= Data section =

###

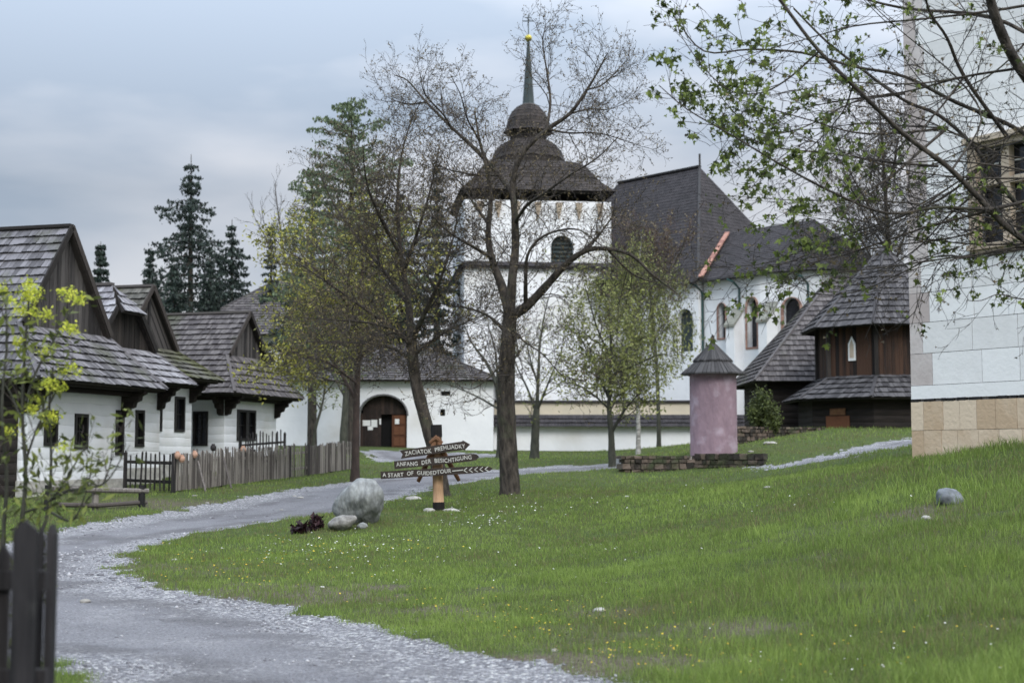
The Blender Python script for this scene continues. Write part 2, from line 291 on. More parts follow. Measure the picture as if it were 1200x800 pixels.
def shingles(mb, O, U, V, vmax, uLb, uRb, course=.29, plank=.12, lift=.075, jit=.015, deck=None):
    """rows of overlapping split planks over a roof plane; uLb/uRb = (v list, u list) borders"""
    O = Vector(O); U = Vector(U).normalized(); V = Vector(V).normalized(); Nn = U.cross(V).normalized()
    if Nn.z < 0: Nn = -Nn
    L = lambda v: float(np.interp(v, uLb[0], uLb[1])); Rr = lambda v: float(np.interp(v, uRb[0], uRb[1]))
    n = max(1, round(vmax / course)); cs = vmax / n
    for i in range(n):
        v0 = i * cs; v1 = min(vmax, v0 + cs * 1.04); l0, r0, l1, r1 = L(v0), Rr(v0), L(v1), Rr(v1)
        u = min(l0, l1) - random.random() * plank
        while u < max(r0, r1):
            w = plank * random.uniform(.75, 1.3); a0, b0 = max(u, l0), min(u + w, r0); a1, b1 = max(u, l1), min(u + w, r1)
            u += w
            if b0 - a0 < 0: a0 = b0 = min(max(u - w/2, l0), r0)
            if b1 - a1 < 0: a1 = b1 = min(max(u - w/2, l1), r1)
            if (b0 - a0) + (b1 - a1) < .03: continue
            vb = v0 - random.random() * jit; h = lift * random.uniform(.75, 1.25); g = .004
            vb -= .03; th = .02
            p = [O + U*(a0+g) + V*vb + Nn*h, O + U*(b0-g) + V*vb + Nn*h, O + U*(b1-g) + V*v1 + Nn*.012, O + U*(a1+g) + V*v1 + Nn*.012]
            q = [x_ - Nn*th for x_ in p]
            mb.piece(); mb.add(p + q, [(0,1,2,3), (4,5,1,0), (7,6,5,4), (4,0,3,7), (1,5,6,2)])
    mb.rr = None
    if deck is not None:
        vs = sorted(set(list(uLb[0]) + list(uRb[0]))); left = [O + U*L(v) + V*v - Nn*.012 for v in vs]; right = [O + U*Rr(v) + V*v - Nn*.012 for v in reversed(vs)]
        top = left + right; deck.face(top); deck.face([p - Nn*.07 for p in reversed(top)])
        for i in range(len(top)): a, b = top[i], top[(i+1) % len(top)]; deck.face([a, b, b - Nn*.07, a - Nn*.07])

def wall(mb, O, X, Z, outer, holes, depth, pane=None, pane_mb=None):
    """flat wall with real openings: O origin, X along, Z up, depth = inward vector"""
    O = Vector(O); X = Vector(X); Z = Vector(Z); P = lambda p: O + X*p[0] + Z*p[1]; depth = Vector(depth)
    polys = [[Vector((p[0], p[1], 0)) for p in outer]] + [[Vector((p[0], p[1], 0)) for p in h] for h in holes]
    flat = [p for q in polys for p in q]
    for t in tessellate_polygon(polys): mb.face([P(flat[i]) for i in t])
    for h in holes:
        for i in range(len(h)):
            a, b = P(h[i]), P(h[(i+1) % len(h)]); mb.face([a, b, b + depth, a + depth])
        if pane_mb is not None: pane_mb.face([P(p) + depth*.92 for p in h])
def rect(x0, x1, z0, z1): return [(x0,z0),(x1,z0),(x1,z1),(x0,z1)]
def arch(x0, x1, z0, zs, n=10, pointed=False):
    c = (x0+x1)/2; r = (x1-x0)/2; p = [(x0,z0),(x1,z0)]
    for i in range(n+1):
        a = math.pi*i/n; k = 1.35 if pointed else 1
        p.append((c + r*math.cos(a), zs + r*k*math.sin(a)))
    return p

# ------------------------------------------------------------------ ground
def px_poly(pts):
    return np.array([gpt(*p) for p in pts])
ROAD = px_poly([(-160,665),(60,622),(120,611),(200,599),(260,588),(310,578),(370,569),(430,561),(500,556),(580,550),(650,545.5),(720,542.5),(790,541),(790,544),(720,548),(650,553),(590,558),(520,568),(470,584),(440,592),(380,603),(300,613),(220,626),(170,640),(145,655),(146,672),(180,686),(240,696),(320,710),(400,726),(470,741),(560,768),(640,787),(700,797)])
ROAD = np.vstack([ROAD, [(1.2,9.4),(3.5,7.6),(3.5,2.0),(-3,2.0),(-3.5,8.6),(-2.7,9.4),(-3.2,10.6),(-4.3,11.4),(-7,12.5)]])
GATEP = px_poly([(422,527.5),(482,527.5),(540,530),(600,532.5),(600,536),(500,541),(440,541),(430,534)])
GPATH = px_poly([(868,549),(905,545),(950,534.5),(1000,523.5),(1066,513),(1110,505),(1110,516),(1066,522),(1000,536),(940,546),(895,551)])
def pip(x, y, P):
    ins = np.zeros(x.shape, bool); dmin = np.full(x.shape, 1e9)
    for i in range(len(P)):
        x0, y0 = P[i]; x1, y1 = P[(i+1) % len(P)]
        c = ((y0 > y) != (y1 > y)); xi = (x1-x0)*(y-y0)/((y1-y0) if y1 != y0 else 1e-9) + x0; ins ^= c & (x < xi)
        dx, dy = x1-x0, y1-y0; t = np.clip(((x-x0)*dx + (y-y0)*dy)/(dx*dx+dy*dy+1e-12), 0, 1); dmin = np.minimum(dmin, np.hypot(x-x0-t*dx, y-y0-t*dy))
    return np.where(ins, -dmin, dmin)
def road_sd(x, y):
    """signed distance to the nearest gravel surface with a ragged edge, metres (negative inside)"""
    n = (vnoise(x, y, .55, 3) - .5)*.5 + (vnoise(x, y, .18, 4) - .5)*.3
    a = pip(x, y, ROAD) + n; b = pip(x, y, GATEP) + n*.6; c = pip(x, y, GPATH) + n*2.2 + (vnoise(x, y, 1.3, 8) - .35)*.9
    return np.minimum(np.minimum(a, b), c)
BARE = [(370,697,1.2,.5,.9),(400,700,.8,.35,.9),(300,692,1.6,.5,.7),(200,668,1.3,.5,.5),(520,717,.7,.3,.8),(690,742,.8,.3,.5),(660,775,1.0,.3,.9),(745,778,.9,.25,.9),(860,735,.6,.25,.8),(705,716,.5,.25,.7),(1055,640,1.1,.5,.6),(1080,600,.7,.5,.8),(540,552,2.5,1.2,.25),(560,695,.8,.3,.4),(940,630,1.6,.7,.35),(1140,700,1.2,.5,.35),(900,700,1.0,.4,.3),(190,592,1.8,.5,.7),(240,590,1.5,.4,.6)]
BARE = [(*gpt(b[0], b[1]), b[2], b[3], b[4]) for b in BARE]
def bare(x, y):
    o = np.zeros(np.shape(x)); n = fbm(x, y, .35, 9)
    for bx, by, rx, ry, s in BARE:
        d = np.hypot((x-bx)/rx, (y-by)/(ry*2.2)); o = np.maximum(o, np.clip(1.35 - d - (n-.5)*2.2, 0, 1)*s)
    return o
def ground():
    Yr = np.concatenate([np.geomspace(1.6, 8, 45), np.geomspace(8, 62, 330)[1:], np.geomspace(62, 130, 50)[1:], np.geomspace(130, 1800, 22)[1:]])
    u = np.concatenate([np.linspace(-1.8, -.47, 16), np.linspace(-.46, .46, 660), np.linspace(.47, .62, 60), np.linspace(.63, 1.8, 16)])
    U, Y = np.meshgrid(u, Yr); X = U*Y; Z = hgt(X, Y); Z += (fbm(X, Y, 1.6, 5)-.5)*.10*(np.clip(road_sd(X, Y)*1.2, 0, 1))*(Y < 70)
    sdv = road_sd(X, Y); Z -= np.clip(-sdv, 0, .3)*.12; ba = bare(X, Y)
    nr, nc = X.shape; V = np.stack([X, Y, Z], -1).reshape(-1, 3)
    idx = np.arange(nr*nc).reshape(nr, nc); Q = np.stack([idx[:-1,:-1], idx[:-1,1:], idx[1:,1:], idx[1:,:-1]], -1).reshape(-1, 4)
    s = sdv.ravel()[Q].mean(1); inroad = s < 0
    def sub(q, name, m):
        us, inv = np.unique(q.ravel(), return_inverse=True); VV = V[us]; q2 = inv.reshape(-1, 4)
        if name == 'ground':
            b = len(VV); VV = np.vstack([VV, [(-300,-200,-.03),(300,-200,-.03),(300,1.6,-.03),(-300,1.6,-.03)]]); q2 = np.vstack([q2, [(b,b+1,b+2,b+3)]])
        me = fast_mesh(name, VV, [q2], smooth=True)
        for nm, arr in (('bare', ba.ravel()), ('edge', np.clip(-sdv, -1, 3).ravel())):
            a = me.attributes.new(nm, 'FLOAT', 'POINT'); vals = arr[us]
            if name == 'ground': vals = np.concatenate([vals, [0]*4])
            a.data.foreach_set('value', vals.astype(np.float32))
        me.materials.append(m); o = bpy.data.objects.new(name, me); C.objects.link(o); o['kind'] = 'structure'; return o
    # soil and turf below the blades
    m = bpy.data.materials.new('turf_soil'); m.use_nodes = True; t = m.node_tree; n = t.nodes.new; l = t.links.new; p = t.nodes['Principled BSDF']; p.inputs['Roughness'].default_value = .95; p.inputs['Specular IOR Level'].default_value = .1
    tcn = n('ShaderNodeTexCoord')
    def noi(sc, d=6):
        q = n('ShaderNodeTexNoise'); q.inputs['Scale'].default_value = sc; q.inputs['Detail'].default_value = d; q.inputs['Roughness'].default_value = .65; l(tcn.outputs['Object'], q.inputs[0]); return q
    def ramp(src, *st):
        r = n('ShaderNodeValToRGB'); e = r.color_ramp.elements
        while len(e) < len(st): e.new(.5)
        for i, (ps, c) in enumerate(st): e[i].position = ps; e[i].color = (*c, 1)
        l(src, r.inputs[0]); return r
    a = noi(9); r1 = ramp(a.outputs[0], (.3, (.030,.040,.015)), (.5, (.055,.080,.025)), (.7, (.085,.110,.035)))
    b = noi(.5, 4); r2 = ramp(b.outputs[0], (.4, (.0,.0,.0)), (.65, (1,1,1))); mx = n('ShaderNodeMixRGB'); l(r2.outputs[0], mx.inputs[0]); mx.inputs[2].default_value = (.075,.075,.028,1)
    mm = n('ShaderNodeMath'); mm.operation = 'MULTIPLY'; mm.inputs[1].default_value = .5; l(r2.outputs[0], mm.inputs[0]); l(mm.outputs[0], mx.inputs[0]); l(r1.outputs[0], mx.inputs[1])
    at_ = n('ShaderNodeAttribute'); at_.attribute_name = 'bare'; g = noi(30); r3 = ramp(g.outputs[0], (.3, (.05,.038,.028)), (.55, (.12,.10,.08)), (.75, (.24,.23,.21)))
    mx2 = n('ShaderNodeMixRGB'); l(at_.outputs['Fac'], mx2.inputs[0]); l(mx.outputs[0], mx2.inputs[1]); l(r3.outputs[0], mx2.inputs[2]); l(mx2.outputs[0], p.inputs['Base Color'])
    bp = n('ShaderNodeBump'); bp.inputs['Distance'].default_value = .05; l(a.outputs[0], bp.inputs['Height']); l(bp.outputs[0], p.inputs['Normal'])
    go = sub(Q[~inroad], 'ground', m)
    # gravel surface
    m = bpy.data.materials.new('gravel_surface'); m.use_nodes = True; t = m.node_tree; n = t.nodes.new; l = t.links.new; p = t.nodes['Principled BSDF']; p.inputs['Roughness'].default_value = .9; p.inputs['Specular IOR Level'].default_value = .2
    tcn = n('ShaderNodeTexCoord')
    f = noi(38, 8); rf = ramp(f.outputs[0], (.30, (.105,.106,.114)), (.45, (.180,.180,.193)), (.60, (.235,.235,.252)), (.74, (.36,.36,.375)))
    vo = n('ShaderNodeTexVoronoi'); vo.inputs['Scale'].default_value = 34; l(tcn.outputs['Object'], vo.inputs[0]); vs_ = n('ShaderNodeSeparateColor'); l(vo.outputs['Color'], vs_.inputs[0])
    rv = ramp(vs_.outputs[0], (.0, (.12,.12,.13)), (.5, (.22,.22,.235)), (.82, (.32,.32,.335)), (.96, (.50,.50,.49)))
    ed = n('ShaderNodeAttribute'); ed.attribute_name = 'edge'; big = noi(.9, 4)
    re = n('ShaderNodeMapRange'); re.inputs['From Min'].default_value = 1.3; re.inputs['From Max'].default_value = 0.1; re.inputs['To Min'].default_value = .0; re.inputs['To Max'].default_value = .55; l(ed.outputs['Fac'], re.inputs[0])
    ad = n('ShaderNodeMath'); ad.operation = 'ADD'; l(re.outputs[0], ad.inputs[0]); l(big.outputs[0], ad.inputs[1])
    rr = n('ShaderNodeMapRange'); rr.inputs['From Min'].default_value = .55; rr.inputs['From Max'].default_value = .85; l(ad.outputs[0], rr.inputs[0])
    mx = n('ShaderNodeMixRGB'); l(rr.outputs[0], mx.inputs[0]); l(rf.outputs[0], mx.inputs[1]); l(rv.outputs[0], mx.inputs[2])
    sm = noi(.45, 5); wv_ = n('ShaderNodeMath'); wv_.operation = 'MULTIPLY_ADD'; wv_.inputs[1].default_value = 4.2; l(ed.outputs['Fac'], wv_.inputs[0]); l(sm.outputs[0], wv_.inputs[2])
    sn = n('ShaderNodeMath'); sn.operation = 'SINE'; l(wv_.outputs[0], sn.inputs[0]); s2_ = n('ShaderNodeMath'); s2_.operation = 'MULTIPLY_ADD'; s2_.inputs[1].default_value = .10; l(sn.outputs[0], s2_.inputs[0]); l(sm.outputs[0], s2_.inputs[2])
    r9 = ramp(s2_.outputs[0], (.32, (.70,.69,.68)), (.5, (1,1,1)), (.7, (1.12,1.12,1.11))); m9 = n('ShaderNodeMixRGB'); m9.blend_type = 'MULTIPLY'; m9.inputs[0].default_value = 1; l(mx.outputs[0], m9.inputs[1]); l(r9.outputs[0], m9.inputs[2]); l(m9.outputs[0], p.inputs['Base Color'])
    bp = n('ShaderNodeBump'); bp.inputs['Distance'].default_value = .02; l(f.outputs[0], bp.inputs['Height']); bp2 = n('ShaderNodeBump'); bp2.inputs['Distance'].default_value = .03; bp2.invert = True; l(vo.outputs['Distance'], bp2.inputs['Height']); l(bp.outputs[0], bp2.inputs['Normal']); l(bp2.outputs[0], p.inputs['Normal'])
    sub(Q[inroad], 'gravel_road', m)
ground()
def gz(x, y):
    x = np.atleast_1d(np.asarray(x, float)); y = np.atleast_1d(np.asarray(y, float)); s = road_sd(x, y)
    return hgt(x, y) + (fbm(x, y, 1.6, 5)-.5)*.10*np.clip(s*1.2, 0, 1)*(y < 70) - np.clip(-s, 0, .3)*.12
def gv(px, Y, dz=0.):
    """point on the ground in the direction of photo column px, Y metres ahead"""
    x = (px-600)/F*Y/ct*1.0; return Vector((x, Y, float(gz(x, Y)[0]) + dz))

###

= Given task =
Restate only the lines running from the start of the material above through the line containing "for i in range(len(top)): a, b", ends included. No pictures.

= Worked solution =
The Blender Python script for this scene continues. Write part 2, from line 291 on. More parts follow. Measure the picture as if it were 1200x800 pixels.
def shingles(mb, O, U, V, vmax, uLb, uRb, course=.29, plank=.12, lift=.075, jit=.015, deck=None):
    """rows of overlapping split planks over a roof plane; uLb/uRb = (v list, u list) borders"""
    O = Vector(O); U = Vector(U).normalized(); V = Vector(V).normalized(); Nn = U.cross(V).normalized()
    if Nn.z < 0: Nn = -Nn
    L = lambda v: float(np.interp(v, uLb[0], uLb[1])); Rr = lambda v: float(np.interp(v, uRb[0], uRb[1]))
    n = max(1, round(vmax / course)); cs = vmax / n
    for i in range(n):
        v0 = i * cs; v1 = min(vmax, v0 + cs * 1.04); l0, r0, l1, r1 = L(v0), Rr(v0), L(v1), Rr(v1)
        u = min(l0, l1) - random.random() * plank
        while u < max(r0, r1):
            w = plank * random.uniform(.75, 1.3); a0, b0 = max(u, l0), min(u + w, r0); a1, b1 = max(u, l1), min(u + w, r1)
            u += w
            if b0 - a0 < 0: a0 = b0 = min(max(u - w/2, l0), r0)
            if b1 - a1 < 0: a1 = b1 = min(max(u - w/2, l1), r1)
            if (b0 - a0) + (b1 - a1) < .03: continue
            vb = v0 - random.random() * jit; h = lift * random.uniform(.75, 1.25); g = .004
            vb -= .03; th = .02
            p = [O + U*(a0+g) + V*vb + Nn*h, O + U*(b0-g) + V*vb + Nn*h, O + U*(b1-g) + V*v1 + Nn*.012, O + U*(a1+g) + V*v1 + Nn*.012]
            q = [x_ - Nn*th for x_ in p]
            mb.piece(); mb.add(p + q, [(0,1,2,3), (4,5,1,0), (7,6,5,4), (4,0,3,7), (1,5,6,2)])
    mb.rr = None
    if deck is not None:
        vs = sorted(set(list(uLb[0]) + list(uRb[0]))); left = [O + U*L(v) + V*v - Nn*.012 for v in vs]; right = [O + U*Rr(v) + V*v - Nn*.012 for v in reversed(vs)]
        top = left + right; deck.face(top); deck.face([p - Nn*.07 for p in reversed(top)])
        for i in range(len(top)): a, b = top[i], top[(i+1) % len(top)]; deck.face([a, b, b - Nn*.07, a - Nn*.07])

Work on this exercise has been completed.